7191. — À M. DE CHABANON.
1er mars.

Maman[1] verra donc Eudoxie[2] avant moi, mon cher confrère ; elle part pour Paris, elle fera Mme Dupuits juge si on joue mieux la comédie à Paris qu’à Ferney. Ce qui me désespère, c’est qu’elle sera logée très-loin de vous, chez sa sœur. Elle va arranger sa santé, ses affaires, et les miennes. Tout cela s’est délabré pendant vingt ans qu’elle a été loin de Paris. Je suis menacé plus que jamais d’un voyage dans le Wurtemberg. Voilà Ferney redevenu un désert comme il l’était avant que j’y eusse mis la main. Je quitte Melpomène pour Cérés et Pomone.

Braves jeunes gens, cultivez les beaux-arts, et gorgez-vous de plaisirs ; j’ai fait mon temps.

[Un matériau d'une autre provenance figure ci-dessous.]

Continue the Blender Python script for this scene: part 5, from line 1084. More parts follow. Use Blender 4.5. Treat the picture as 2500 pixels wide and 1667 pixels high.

Voici une drôlerie[3] qui vient, dit-on, de Lyon ; elle pourra vous amuser. Je suis bien sûr de votre discrétion. Vous ne ressemblez pas aux gens qui font courir les bagatelles sous mon nom, et qui disent toujours : C’est lui, c’est lui. Non, messieurs, ce n’est point moi. Plût au juste ciel qu’on n’eût jamais publié certain second chant d’une baliverne[4] qui était enfermée dans ma bibliothèque ! Mais, encore une fois, tout le monde n’a pas votre discrétion, mon cher confrère. J’ai été profondément affligé ; mais je pardonne tout à ceux qui n’ont point eu d’intention de nuire. Adieu : je vous embrasse bien fort. Mme Denis et l’enfant vous embrasseront mieux.

  1. Mme Denis.
  2. Tragédie de Chabanon.
  3. Lettre de l’archevêque de Cantorbéry ; voyez tome XXVI, page 577.
  4. Le second chant de la Guerre civile de Genève ; voyez tome IX et la lettre suivante.